Bir Merhamet Güzelini Anlamak İçin: Mehmet Akif, Edebiyat, Yunus ÖZDEMİR

Bir Merhamet Güzelini Anlamak İçin: Mehmet Akif yazısını ve Yunus ÖZDEMİR yazarına ait tüm yazıları Kitaphaber.com.tr sitemizden okuyabilirsiniz.

Bir Merhamet Güzelini Anlamak İçin: Mehmet Akif

10.01.2025 09:00 - Yunus ÖZDEMİR
Bir Merhamet Güzelini Anlamak İçin: Mehmet Akif

İnsanlık, Birinci Dünya Harbi ile sarsılmakta. 100 yılın ardından arka sayfalarında gizlenmiş büyük yangınlar, buhranlar ve insanlık trajedisiyle tarihine kara bir danga vurulmuştur. İyi ile kötünün mücadelesi var olma savaşını verirken; her asrın tamda gecenin çöktüğü yerde filizlenen umutlar vardır. Karanlıklara aydınlık olsun diye, zafer kasideleri okunur. "Odama girdim; kapıyı kapadım, ağlamaya başladım: O gün akşama kadar İslam'ın garipliğine, Müslümanların inhitatına ağladım, ağladım…" Diye, Mehmed Akif'in yürek sesindeki nameler yaş olup süzüldü. Osmanlı Devleti'nin yıkılışına çare arayan mütefekkirlerin sayı azdır. Tunuslu Hayreddin Paşa, Cevdet Paşa, Ahmed Midhat Efendi ile başlayan bu arayış Said Halim Paşa, Bediüzzaman Said Nursi ve Mehmed Akif ile devam eder. İttihad-ı İslam taraftarı bu zümre, Osmanlı'nın kurtuluş reçetesini İslam'ın asıl kaynaklarına inmekte ve İslam medeniyetinin tekrar ihyasında görürler.

Okurunu bekleyen bu çalışma, İbrahim Öztürkçü'nün titiz hassasiyetiyle; cümle cümle şahsın/olayların öz kaynağına sırtını dayayarak; sade, akışkan dille anlatır. Öztürkçü, dost ile düşmanın belli olmadığı geçmiş bir asrın olaylarına merhum Akif'in vicdan penceresinden bakmak isteyenlere rehber olabilecek bir araştırma/inceleme tarzında bu kitabı kendi alın teriyle hazırlayıp sunar.
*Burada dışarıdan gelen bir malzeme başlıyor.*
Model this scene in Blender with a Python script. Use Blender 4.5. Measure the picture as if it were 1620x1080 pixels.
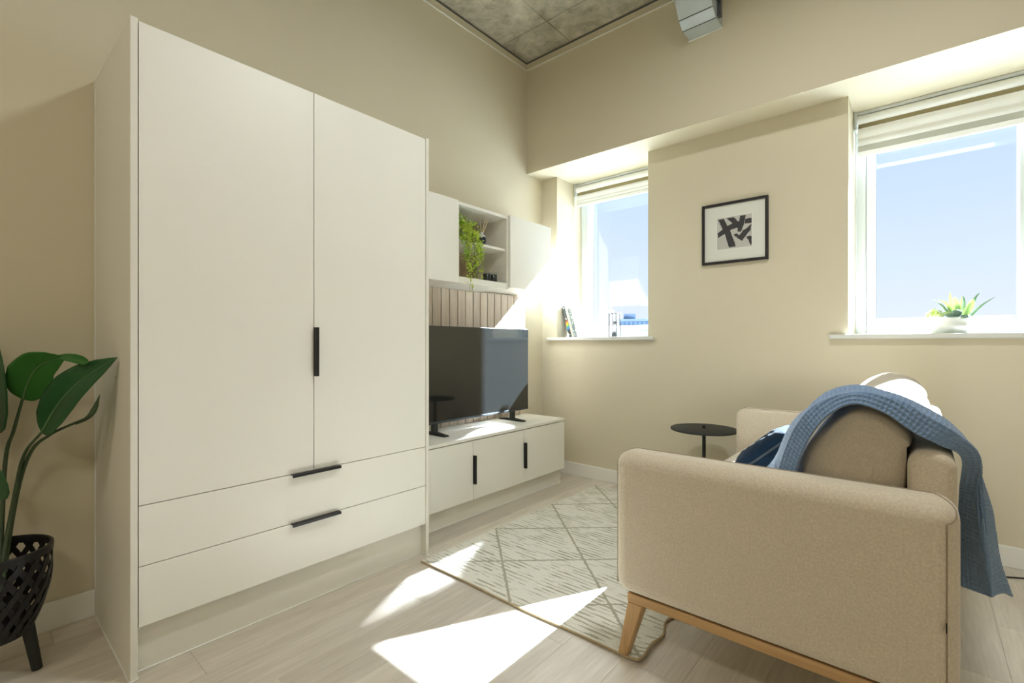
import bpy, bmesh, math, random
import numpy as np
from mathutils import Vector, Matrix
random.seed(7)
S = bpy.context.scene
for o in list(bpy.data.objects): bpy.data.objects.remove(o)
COL = S.collection
PI = math.pi

# ------------------------------------------------------------------ camera
CX, CY, CZ = 2.573, -3.416, 1.11
YAW = math.atan2(647, 754)
cam = bpy.data.objects.new('camera', bpy.data.cameras.new('camera'))
COL.objects.link(cam); S.camera = cam
cam.location = (CX, CY, CZ); cam.rotation_euler = (PI/2, 0, YAW)
cam.data.sensor_width = 36; cam.data.lens = 754/1620*36
cam.data.shift_y = 3.5/1620; cam.data.clip_start = .02; cam.data.clip_end = 500

# ------------------------------------------------------------------ light and exposure
S.view_settings.view_transform = 'Standard'; S.view_settings.look = 'None'
S.view_settings.gamma = 1; S.view_settings.use_curve_mapping = False
S.view_settings.exposure = 0.6
c = S.cycles
c.use_denoising = True; c.denoiser = 'OPENIMAGEDENOISE'
c.max_bounces = 14; c.diffuse_bounces = 8; c.glossy_bounces = 6; c.transparent_max_bounces = 16; c.transmission_bounces = 8
c.sample_clamp_indirect = 60; c.caustics_reflective = True; c.caustics_refractive = False; c.blur_glossy = 0.0
c.use_guiding = True; c.use_surface_guiding = True; c.use_volume_guiding = False; c.guiding_training_samples = 64

w = bpy.data.worlds.new('world'); S.world = w; w.use_nodes = True
nt = w.node_tree; nt.nodes.clear()
out = nt.nodes.new('ShaderNodeOutputWorld'); bg = nt.nodes.new('ShaderNodeBackground')
tc = nt.nodes.new('ShaderNodeTexCoord'); sp = nt.nodes.new('ShaderNodeSeparateXYZ'); rp = nt.nodes.new('ShaderNodeValToRGB')
rp.color_ramp.elements[0].position = 0.0; rp.color_ramp.elements[0].color = (.86, .90, .96, 1)
rp.color_ramp.elements[1].position = .45; rp.color_ramp.elements[1].color = (.50, .69, .93, 1)
e = rp.color_ramp.elements.new(.12); e.color = (.74, .845, .955, 1)
nt.links.new(tc.outputs['Generated'], sp.inputs[0]); nt.links.new(sp.outputs['Z'], rp.inputs[0])
nt.links.new(rp.outputs[0], bg.inputs[0]); bg.inputs[1].default_value = .73
nt.links.new(bg.outputs[0], out.inputs[0])

sun = bpy.data.objects.new('sun', bpy.data.lights.new('sun', 'SUN')); COL.objects.link(sun)
sun.data.energy = 64; sun.data.angle = math.radians(.9); sun.data.color = (.87, .97, 1.05)
sun.rotation_euler = Vector((-.496, -1, -.85)).to_track_quat('-Z', 'Y').to_euler()
sun.location = (6, 8, 8)

def ceiling_or_fill_lamp(x, y, e, size, col=(1, .94, .83)):
    l = bpy.data.lights.new('ceiling_or_fill_light', 'AREA'); l.shape = 'DISK'; l.size = size; l.energy = e; l.color = col
    o = bpy.data.objects.new('ceiling_or_fill_light', l); COL.objects.link(o); o.location = (x, y, 3.30); return o
for x, y, e_, s_ in ((2.3, -1.85, 22, .32), (1.5, -4.6, 11, .5), (4.0, -4.6, 15, .5)):  # first is the room's lamp; the two behind the camera are added fill
    ceiling_or_fill_lamp(x, y, e_, s_, (.97, .99, .98) if y > -2 else (1, .94, .83))

# ------------------------------------------------------------------ helpers
def wloc(o):
    v = Vector((0, 0, 0))
    while o is not None: v += o.location; o = o.parent
    return v
def link(name, me, mat=None, parent=None, smooth=False):
    o = bpy.data.objects.new(name, me); COL.objects.link(o)
    if mat is not None and not me.materials: me.materials.append(mat)
    if smooth:
        for p in me.polygons: p.use_smooth = True
    if parent is not None: o.parent = parent
    return o
def obj(name, verts, faces, mat, parent=None, smooth=False, uvs=None):
    off = wloc(parent) if parent is not None else Vector((0, 0, 0))
    V = np.asarray(verts, float) - np.array(off)
    me = bpy.data.meshes.new(name); me.from_pydata(V.tolist(), [], [list(f) for f in faces]); me.update()
    if uvs is not None:
        ul = me.uv_layers.new(name='UVMap'); U = np.asarray(uvs)
        idx = np.empty(len(me.loops), np.int32); me.loops.foreach_get('vertex_index', idx)
        ul.data.foreach_set('uv', U[idx].astype(np.float32).ravel())
    return link(name, me, mat, parent, smooth)
def bmobj(name, bm, mat, parent=None, smooth=False):
    off = wloc(parent) if parent is not None else Vector((0, 0, 0))
    bmesh.ops.translate(bm, verts=bm.verts, vec=-off)
    bmesh.ops.recalc_face_normals(bm, faces=bm.faces)
    me = bpy.data.meshes.new(name); bm.to_mesh(me); bm.free()
    return link(name, me, mat, parent, smooth)
def add_box(bm, mn, mx, bev=0, seg=2):
    mn, mx = Vector(mn), Vector(mx)
    r = bmesh.ops.create_cube(bm, size=1, matrix=Matrix.Translation((mn+mx)/2) @ Matrix.Diagonal((*(mx-mn), 1)))
    if bev:
        es = list({e for v in r['verts'] for e in v.link_edges})
        bmesh.ops.bevel(bm, geom=es, offset=bev, segments=seg, affect='EDGES', profile=.5)
def box(name, mn, mx, mat, parent=None, bev=0, seg=2):
    bm = bmesh.new(); add_box(bm, mn, mx, bev, seg); return bmobj(name, bm, mat, parent)
def tag(o, label, cat, group=None):
    o['label'] = label; o['category'] = cat
    if group: o['group'] = group
    return o
def thing(name, label, cat, loc, group=None):
    o = bpy.data.objects.new(name, None); COL.objects.link(o); o.location = loc; o.empty_display_size = .05
    return tag(o, label, cat, group)
def struct(o): o['kind'] = 'structure'; return o
def spline(P, n):
    P = np.asarray(P, float); m = len(P)
    Q = np.vstack([2*P[0]-P[1], P, 2*P[-1]-P[-2]]); T = np.linspace(0, m-1, n); R = []
    for t in T:
        i = min(int(t), m-2); f = t-i; a, b, c_, d = Q[i:i+4]
        R.append(.5*(2*b+(c_-a)*f+(2*a-5*b+4*c_-d)*f*f+(3*b-a-3*c_+d)*f**3))
    return np.array(R)
def tube_data(P, rad, n=8, cap=True):
    P = np.asarray(P, float); m = len(P); rad = np.broadcast_to(rad, m)
    T = np.gradient(P, axis=0); T /= np.linalg.norm(T, axis=1)[:, None]+1e-12
    ref = np.array([0, 0, 1.]) if abs(T[0][2]) < .9 else np.array([1., 0, 0])
    V = []; N = np.cross(T[0], ref); N /= np.linalg.norm(N)
    for i in range(m):
        N = N-T[i]*(N@T[i]); N /= np.linalg.norm(N)+1e-12; B = np.cross(T[i], N)
        for k in range(n):
            a = 2*PI*k/n; V.append(P[i]+rad[i]*(math.cos(a)*N+math.sin(a)*B))
    F = [[i*n+k, i*n+(k+1) % n, (i+1)*n+(k+1) % n, (i+1)*n+k] for i in range(m-1) for k in range(n)]
    if cap: F += [list(range(n))[::-1], [(m-1)*n+k for k in range(n)]]
    return V, F
def tube(name, P, rad, mat, parent=None, n=8):
    V, F = tube_data(P, rad, n); return obj(name, V, F, mat, parent, True)
def join(parts):
    V, F = [], []
    for v, f in parts:
        k = len(V); V += list(v); F += [[i+k for i in q] for q in f]
    return V, F
def lathe(name, prof, mat, parent, loc, n=40, smooth=True, closed=False):
    V, F = [], []; m = len(prof)
    for r, z in prof:
        for k in range(n): a = 2*PI*k/n; V.append((loc[0]+r*math.cos(a), loc[1]+r*math.sin(a), loc[2]+z))
    for i in range(m-1):
        for k in range(n): F.append([i*n+k, i*n+(k+1) % n, (i+1)*n+(k+1) % n, (i+1)*n+k])
    if closed:
        for k in range(n): F.append([(m-1)*n+k, (m-1)*n+(k+1) % n, (k+1) % n, k])
    else: F.append(list(range(n))[::-1]); F.append([(m-1)*n+k for k in range(n)])
    o = obj(name, V, F, mat, parent, smooth)
    if smooth: autosmooth(o, 40)
    return o
def autosmooth(o, deg=35):
    me = o.data; bm = bmesh.new(); bm.from_mesh(me); lim = math.radians(deg)
    for f in bm.faces: f.smooth = True
    for e_ in bm.edges:
        if len(e_.link_faces) == 2 and e_.calc_face_angle(0) > lim: e_.smooth = False
    bm.to_mesh(me); bm.free()
def rrect(x0, x1, z0, z1, rad, ins=0, n=8):
    """rounded rectangle outline; rad = (x0z0, x1z0, x1z1, x0z1)"""
    x0 += ins; x1 -= ins; z0 += ins; z1 -= ins; R = [max(r-ins, .002) for r in rad]; P = []
    for (cx, cz, r, a0) in ((x0+R[0], z0+R[0], R[0], PI), (x1-R[1], z0+R[1], R[1], 1.5*PI), (x1-R[2], z1-R[2], R[2], 0), (x0+R[3], z1-R[3], R[3], .5*PI)):
        for k in range(n+1): a = a0+.5*PI*k/n; P.append((cx+r*math.cos(a), cz+r*math.sin(a)))
    return P
def slab(name, x0, x1, z0, z1, rad, y0, y1, r0, r1, mat, parent, axis='y', lay=6, jitter=None):
    """rounded-rectangle slab in xz extruded along y with rounded rims r0 (at y0) and r1 (at y1)"""
    L = [(y0+r0*(1-math.cos(t)), r0*(1-math.sin(t))) for t in np.linspace(0, PI/2, lay)]
    L += [(y1-r1*(1-math.cos(t)), r1*(1-math.sin(t))) for t in np.linspace(PI/2, 0, lay)]
    V, F = [], []; n = None
    for y, ins in L:
        P = rrect(x0, x1, z0, z1, rad, ins); n = len(P)
        for x, z in P: V.append((x, y, z) if axis == 'y' else (y, x, z))
    for i in range(len(L)-1):
        for k in range(n): F.append([i*n+k, i*n+(k+1) % n, (i+1)*n+(k+1) % n, (i+1)*n+k])
    F.append(list(range(n))); F.append([(len(L)-1)*n+k for k in range(n)])
    bm = bmesh.new(); vs = [bm.verts.new(v) for v in V]
    for f in F: bm.faces.new([vs[i] for i in f])
    o = bmobj(name, bm, mat, parent); autosmooth(o, 40); return o
FW = np.array([-math.sin(YAW), math.cos(YAW), 0]); RT = np.array([math.cos(YAW), math.sin(YAW), 0])
def at(px, py, depth):
    """a point of the room that was measured as an angle from the tripod and a distance"""
    return np.array([CX, CY, CZ])+(FW+RT*(px-810)/754+np.array([0, 0, 1.])*(543.5-py)/754)*depth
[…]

Mehmet Akif'in Berlin Günleri

Alman İmparatoru Friedrich Wilhelm, İslam Âleminin nüfusundan, halifelik makamının gücünden ve kendi cephesini rahatlatmak niyetiyle Almanya ve Osmanlıyı birbiriyle dost olduğunu her fırsatta söylemiş, dile getirmiştir. Büyük bir propaganda ile Berlin, Drestein, Münih gibi şehirlerinde Alman Türk bayraklarıyla binalarda caddelerde donatılmıştır. Osmanlı Cihad-ı Ekber ile Almanya, Avusturya-Macaristan safında Birinci Cihan Harbine katılmıştır.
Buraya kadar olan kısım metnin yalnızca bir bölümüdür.